According to the core rules (and I checked for errata), a psyker "...makes a Power Roll by rolling a number of dice up to their Psy Rating (typically 1-6) and adding their Willpower Bonus."
The important phrase here is "up to"; just because a psyker has a psy rating of 4, that doesn't mean they have to (or should) be rolling 4d10 for every psychic power they try to use.
(Note that there was errata that you always have to roll one die, which you wouldn't want to do if, for example, your WP bonus was greater than the Threshold of the power you wanted to use.)
It's also worth noting that rolling 9s isn't a guaranteed path to INSTANT TPK - it just invokes Psychic Phenomena, which CAN result in Perils Of The Warp, and THAT's when things get Bad. (It's also worth noting that results of Psychic Phenomena or Perils Of The Warp do not cancel the effect of the power, unless otherwise stated; you've still rolled a 9, and stuff gets weird, but you also got a pretty good result on that die!)
Finally, the "Favored By The Warp" talent allows psykers to roll twice and choose the better result on all Psychic Phenomena tests; if a psyker opts to enter the Scholar line of ranks beginning at 2,000 XP, he can pick it up at Scholar Arcanum (6,000 XP) for 200 XP. If he opts for the Savant tree instead, he cannot acquire it until late enough that Ascension advancement rules kick in; if your Psyker is still coming close to blowing up everything but has opted to become a Savant, consider letting him take "Favored By The Warp" as an Elite Advance after 6,000 XP.
You've made two key changes:
- Allowing multiple combat half-actions per round
- allowing movement to be replaced by a non-movement half-action
The primary factors I see are:
- increase in Psyker offensive capability (Most of their offense is more powerful than their allowed weapons; it gets worse under RT or DW, due to a different psychic system)
- decreased access to defenses¹
- decreased emphasis on movement²
- increased emphasis on non-action defense (IE, cover)³
- breaks the equipment bonuses
- decreases incentives to use burst and full-auto autofire modes
- cybernetics and talents with extra half-actions become devalued⁴
- initiative becomes more important⁵
- Ganging up becomes less essential⁶
¹: Since one gets very few defenses per turn, this change of yours makes them less valuable, by allowing them to be overwhelmed faster.
²: The current system makes movement a valuable and essentially irreplaceable part of the round; take it or not, it's lost if unused or unusable. It's not terribly realistic, but is very cinematic. And DH, RT, and DW are all intended to be very cinematic in tone.

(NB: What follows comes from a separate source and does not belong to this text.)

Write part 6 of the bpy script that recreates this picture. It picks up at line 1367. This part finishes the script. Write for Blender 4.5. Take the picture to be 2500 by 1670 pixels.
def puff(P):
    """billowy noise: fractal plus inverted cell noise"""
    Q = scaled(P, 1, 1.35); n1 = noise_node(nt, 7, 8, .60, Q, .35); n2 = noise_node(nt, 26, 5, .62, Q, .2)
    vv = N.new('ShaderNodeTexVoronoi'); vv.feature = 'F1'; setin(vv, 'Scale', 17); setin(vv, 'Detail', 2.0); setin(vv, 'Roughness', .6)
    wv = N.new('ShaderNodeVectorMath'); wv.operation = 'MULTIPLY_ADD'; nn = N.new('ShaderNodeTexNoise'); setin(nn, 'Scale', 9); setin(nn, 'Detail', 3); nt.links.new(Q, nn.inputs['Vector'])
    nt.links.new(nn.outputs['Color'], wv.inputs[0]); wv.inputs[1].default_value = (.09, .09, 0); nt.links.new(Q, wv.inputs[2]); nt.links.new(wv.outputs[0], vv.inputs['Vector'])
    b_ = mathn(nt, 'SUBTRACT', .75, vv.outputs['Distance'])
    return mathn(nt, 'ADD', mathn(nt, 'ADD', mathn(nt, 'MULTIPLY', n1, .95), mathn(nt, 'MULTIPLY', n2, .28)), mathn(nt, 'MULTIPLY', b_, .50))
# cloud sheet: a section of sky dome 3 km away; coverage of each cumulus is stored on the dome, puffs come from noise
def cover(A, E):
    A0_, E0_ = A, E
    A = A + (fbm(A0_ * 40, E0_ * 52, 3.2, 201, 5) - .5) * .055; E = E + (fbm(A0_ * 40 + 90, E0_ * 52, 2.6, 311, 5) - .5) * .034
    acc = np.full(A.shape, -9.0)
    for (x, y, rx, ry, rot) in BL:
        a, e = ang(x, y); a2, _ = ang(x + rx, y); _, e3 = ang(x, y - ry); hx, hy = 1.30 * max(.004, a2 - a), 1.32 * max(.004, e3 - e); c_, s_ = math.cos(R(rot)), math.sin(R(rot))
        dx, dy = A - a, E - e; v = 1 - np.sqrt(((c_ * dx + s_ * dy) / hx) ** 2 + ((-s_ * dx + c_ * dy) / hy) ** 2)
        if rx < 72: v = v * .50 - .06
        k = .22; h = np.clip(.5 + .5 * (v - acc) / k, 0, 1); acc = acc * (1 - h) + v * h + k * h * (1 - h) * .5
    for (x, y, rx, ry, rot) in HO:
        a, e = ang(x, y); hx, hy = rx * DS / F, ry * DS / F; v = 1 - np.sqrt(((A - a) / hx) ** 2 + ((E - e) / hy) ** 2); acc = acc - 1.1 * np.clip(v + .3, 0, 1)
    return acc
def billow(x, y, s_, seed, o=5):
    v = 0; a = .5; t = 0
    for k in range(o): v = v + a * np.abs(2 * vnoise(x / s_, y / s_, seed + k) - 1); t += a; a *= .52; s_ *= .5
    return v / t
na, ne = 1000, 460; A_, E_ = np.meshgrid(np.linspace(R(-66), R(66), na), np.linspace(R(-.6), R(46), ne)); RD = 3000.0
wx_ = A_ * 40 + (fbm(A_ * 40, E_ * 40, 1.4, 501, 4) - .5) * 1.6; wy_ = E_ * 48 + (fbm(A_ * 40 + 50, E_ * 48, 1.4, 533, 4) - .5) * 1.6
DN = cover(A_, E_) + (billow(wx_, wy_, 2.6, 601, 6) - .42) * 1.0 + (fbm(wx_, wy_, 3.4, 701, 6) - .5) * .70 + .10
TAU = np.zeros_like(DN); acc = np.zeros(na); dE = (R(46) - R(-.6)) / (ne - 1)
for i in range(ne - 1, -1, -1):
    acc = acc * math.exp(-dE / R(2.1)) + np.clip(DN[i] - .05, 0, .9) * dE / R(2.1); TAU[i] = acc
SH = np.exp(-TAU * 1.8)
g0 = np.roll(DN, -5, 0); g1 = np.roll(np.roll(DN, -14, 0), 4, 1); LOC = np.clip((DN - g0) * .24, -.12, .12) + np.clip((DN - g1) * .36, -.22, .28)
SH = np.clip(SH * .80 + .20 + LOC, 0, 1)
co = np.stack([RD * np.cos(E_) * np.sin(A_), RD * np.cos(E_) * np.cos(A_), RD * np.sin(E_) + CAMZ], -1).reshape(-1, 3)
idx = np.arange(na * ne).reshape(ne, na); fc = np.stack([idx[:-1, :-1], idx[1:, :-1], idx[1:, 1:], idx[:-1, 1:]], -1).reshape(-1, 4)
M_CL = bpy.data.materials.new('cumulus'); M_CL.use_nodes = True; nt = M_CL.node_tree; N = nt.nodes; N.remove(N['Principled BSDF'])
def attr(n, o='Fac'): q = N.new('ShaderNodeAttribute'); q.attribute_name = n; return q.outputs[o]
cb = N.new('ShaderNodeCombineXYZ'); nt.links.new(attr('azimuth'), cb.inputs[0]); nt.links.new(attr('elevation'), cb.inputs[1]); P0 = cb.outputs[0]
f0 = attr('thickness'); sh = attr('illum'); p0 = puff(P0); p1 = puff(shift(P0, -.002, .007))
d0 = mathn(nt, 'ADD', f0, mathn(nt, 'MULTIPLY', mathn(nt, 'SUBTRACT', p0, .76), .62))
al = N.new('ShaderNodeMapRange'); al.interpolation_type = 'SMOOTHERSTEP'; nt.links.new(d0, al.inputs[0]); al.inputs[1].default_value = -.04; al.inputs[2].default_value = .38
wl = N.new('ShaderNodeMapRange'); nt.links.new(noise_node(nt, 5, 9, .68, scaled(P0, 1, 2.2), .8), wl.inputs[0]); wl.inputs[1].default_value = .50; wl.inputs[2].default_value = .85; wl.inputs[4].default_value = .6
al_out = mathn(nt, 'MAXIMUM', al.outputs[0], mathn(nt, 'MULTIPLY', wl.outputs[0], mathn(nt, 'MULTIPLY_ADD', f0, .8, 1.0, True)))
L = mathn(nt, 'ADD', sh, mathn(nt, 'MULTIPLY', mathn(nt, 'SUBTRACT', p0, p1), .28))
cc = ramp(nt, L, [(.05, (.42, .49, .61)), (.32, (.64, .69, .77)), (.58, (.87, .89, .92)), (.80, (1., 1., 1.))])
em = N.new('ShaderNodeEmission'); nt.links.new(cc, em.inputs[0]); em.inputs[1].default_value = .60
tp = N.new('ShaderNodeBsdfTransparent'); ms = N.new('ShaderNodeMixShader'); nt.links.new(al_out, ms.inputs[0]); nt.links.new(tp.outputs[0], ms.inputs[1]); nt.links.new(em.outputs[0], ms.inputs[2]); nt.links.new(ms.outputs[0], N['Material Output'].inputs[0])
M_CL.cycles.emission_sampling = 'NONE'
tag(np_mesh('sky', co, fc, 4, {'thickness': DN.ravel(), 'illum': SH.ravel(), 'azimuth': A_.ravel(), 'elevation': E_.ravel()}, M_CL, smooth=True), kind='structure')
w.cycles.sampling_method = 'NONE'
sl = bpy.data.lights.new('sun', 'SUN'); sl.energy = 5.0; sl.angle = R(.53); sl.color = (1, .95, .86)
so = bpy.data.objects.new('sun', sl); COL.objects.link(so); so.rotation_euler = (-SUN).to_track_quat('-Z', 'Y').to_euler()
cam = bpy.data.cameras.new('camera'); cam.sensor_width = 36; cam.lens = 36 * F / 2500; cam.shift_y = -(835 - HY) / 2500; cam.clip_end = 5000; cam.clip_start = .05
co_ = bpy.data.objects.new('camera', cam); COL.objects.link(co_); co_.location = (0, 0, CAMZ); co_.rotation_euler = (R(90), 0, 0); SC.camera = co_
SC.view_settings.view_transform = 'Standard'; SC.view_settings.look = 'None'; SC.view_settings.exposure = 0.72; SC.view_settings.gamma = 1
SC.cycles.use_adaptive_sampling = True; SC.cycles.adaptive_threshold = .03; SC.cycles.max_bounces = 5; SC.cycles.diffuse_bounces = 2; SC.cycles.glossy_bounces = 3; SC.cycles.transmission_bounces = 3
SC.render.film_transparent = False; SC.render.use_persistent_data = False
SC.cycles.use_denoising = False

³: At present, especially for melee, active defenses (dodge and parry) are quite valuable; cover is less so, but not enough to render it useless. When one allows replaceing movement with a second attack, cover suddenly becomes MUCH more attractive, as it's an assured penalty to be hit, instead of a roll by the defender... but it also reduces drama.
⁴: At present, the only way to get a second attack is expensive talents and/or cyberware with inexpensive talents. If a character can just hole up in cover and double shoot, these talents are far less valuable, making the Assassin and Guardsman's additional combat actions less useful.
⁵: Further, by allowing the etra attacks, you can run a target out of actions sooner, as well, so initiative becomes more important to prevent having actions drained in defenses.
⁶: Ganging up is the great equalizer in RT and DH combats; it's how one overwhelms defenses. Given that every character can defend once for free, and once by aborting, if you can attack twice, you've just eaten both defenses this round, meaning you only need one attack from a buddy to get through. The norm is that you need two buddies to negate the defenses, or one buddy with a multiple attack talent.
It sounds like you made these changes with rank 1-2 characters... it's going to be more profoundly off-norm or higher rank characters, as normal slow growth of actions is made to feel even slower by providing far less of a bonus over not having them.
Best Answer
You can Focus Power once per Round
Per the Dark Heresy 1st Edition errata, currently located at https://images-cdn.fantasyflightgames.com/ffg_content/dark-heresy/pdf/darkheresy-errata-v3.0.pdf
So no matter what, you can only ever perform the Focus Power Action once per turn, as it counts as a Half Action Attack (even if the power isn't an attack), and there are already rules in the Actions section regarding the inability to perform multiple Attack Actions (don't have my book to properly cite this, but the errata clearly states only one Action per Round).
The change in the errata was made to prevent Psykers from using both Focus Power and Half Action Standard Attack Actions in the same turn. The Action section in the combat chapter of the core rulebook (specifically under Half Actions) should have some sort of wording that states you can't perform the same Half Action twice in a round. You can't Standard Attack twice for example. You technically are taking a separate Full Round Move Action, not performing two Half Action Moves.